Degree Name

Doctor of Philosophy


School of Civil, Mining and Environmental Engineering


Due to the recent utilisation of faster and heavier trains, traditional railways consisting of granular media overlying a subgrade or natural formulation have become increasingly overstressed; this may lead to their excessive deformation and degradation and could result in more frequent and increasingly expensive track maintenance. On this basis, an assessment of the stress-strain and degradation of ballast under traffic loading is of paramount significance. Over the past decade, a number of constitutive models that address the behaviour of a wide range of engineering materials under different loading conditions have been developed, and there has also been a rapid expansion in the application of general purpose geotechnical software by practicing engineers, especially for nonlinear analysis. Thus, it is important to develop a reliable and versatile constitutive model for granular soils such as ballast and to incorporate it into finite element analysis.

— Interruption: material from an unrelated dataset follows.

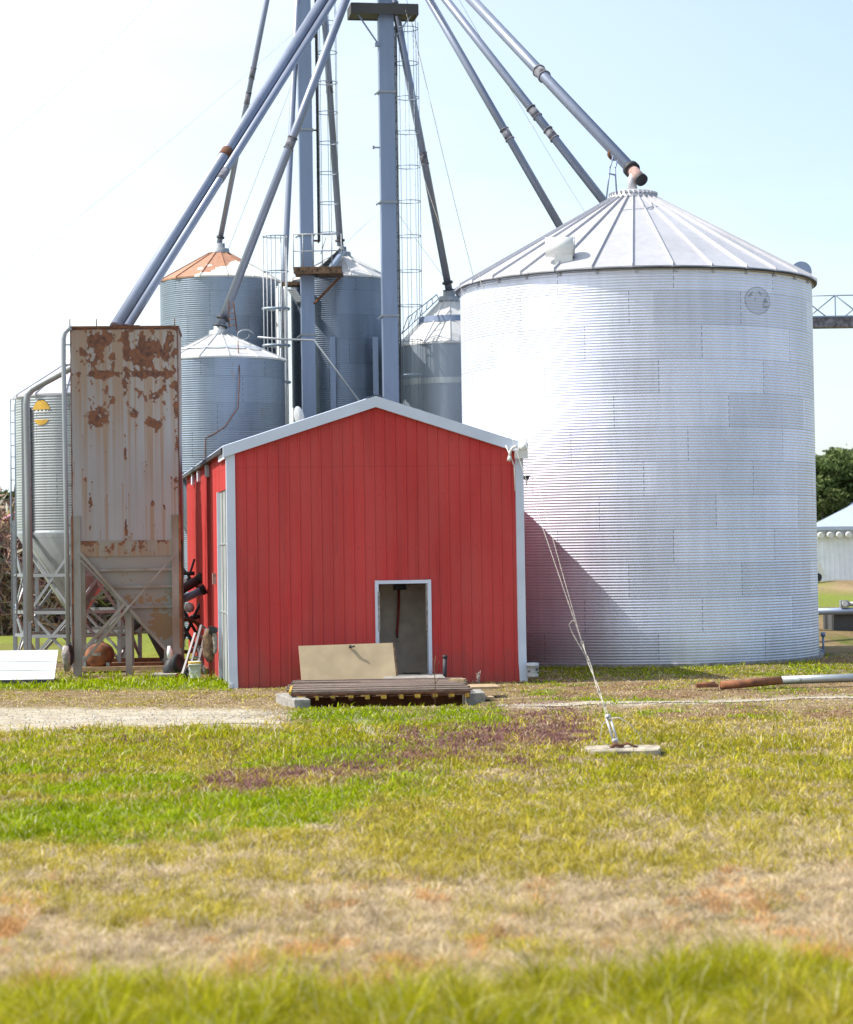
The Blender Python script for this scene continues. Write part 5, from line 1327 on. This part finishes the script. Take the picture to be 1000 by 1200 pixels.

Large scale triaxial tests have been conducted to evaluate the permanent deformation, stiffness, and degradation of ballast subjected to monotonic and high frequency cyclic loads. Different confining pressures were applied during monotonic testing which revealed that particle breakage has a profound effect on the critical state, the peak state, hardening, and the stress-dilatancy parameters of ballast. In these cyclic loading tests various frequencies, deviator stress magnitudes and confining pressures were utilised to study the combined effect of these load factors on the deformation and degradation of ballast. It was observed that different deformation mechanisms exist for ballast, namely, elastic shakedown, plastic shakedown, ratcheting, and plastic collapse.

An elasto-plastic constitutive model based on the critical state soil mechanics framework was presented to capture the stress-strain behaviour and degradation of ballast and constitutive parameters were determined from large-scale laboratory tests. The model could predict the monotonic shear behaviour of ballast that corroborated with laboratory measurements, after which it was extended to capture important aspects of cyclic loading such as the load frequency and predict plastic deformation under repeated traffic loading.

A numerical integration of the ballast model was executed by using a fully implicit Euler-backward algorithm based on an elastic stress predictor. The tangent operator was derived by consistent linearisation of the updated stress. The finite element model was validated by analyzing the triaxial specimen with a 2-D axisymmetric approach, from which it was found that the stress-strain response from the simulation and experiment matched each other to an acceptable degree. A finite element case study was then carried out where the settlement of a railway track during the passage of a train was simulated.